22 March 2023 | Investments | Economy | Luigi Marinus, Portfolio Manager at PPS Investments

Consumer price inflation increased by 7.0% year-on-year in February 2023, slightly up from the 6.9% year-on-year print in the previous month.

This marks the first increase in inflation since October 2022 but remains below the recent peak of 7.8% in July 2022. Month-on-month inflation increased by 0.7%, compared to the 0.1% decline in January.

Food and non-alcoholic beverages were once again the largest contributors (2.3%) to year-on-year inflation, with the increase over the 12 months unchanged at 13.4%. Transport was the second largest contributor at 1.4%, but this was slightly less than the 1.6% contribution last month, while miscellaneous goods and services contributed 1.0%. Although the year-on-year increase to transport costs has moderated in line with the oil price decline, South African consumers remain under pressure in an increasing interest rate environment and consistently high increases to food in particular. In addition, the effect of the approved electricity price increase is yet to be included in the inflation print and will add to inflation when it comes into effect.
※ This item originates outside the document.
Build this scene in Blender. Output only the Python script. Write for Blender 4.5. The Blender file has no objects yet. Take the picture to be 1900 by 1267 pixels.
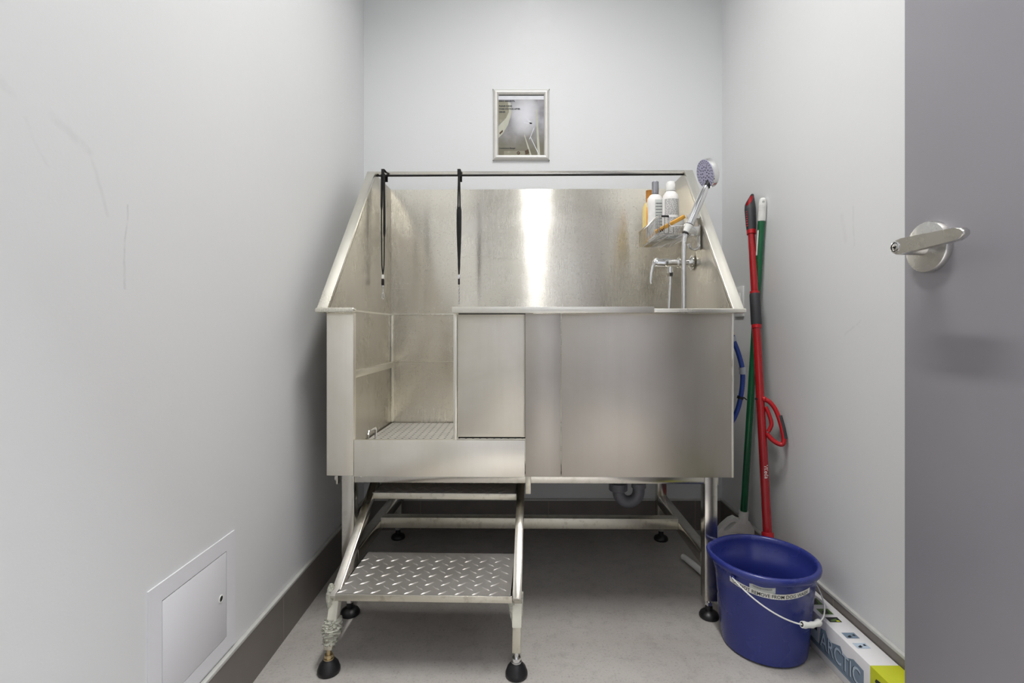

The global banking landscape has come under pressure recently with the difficulties experienced by Silicon Valley Bank and Credit Suisse, which may have tempered the US Federal Reserve’s monetary policy approach, but there is unlikely to be short-term reprieve in the South African Reserve Bank’s approach. With inflation remaining stubbornly above the top end of the target band the likelihood of another rate hike in the next Monetary Policy Committee meeting remains high.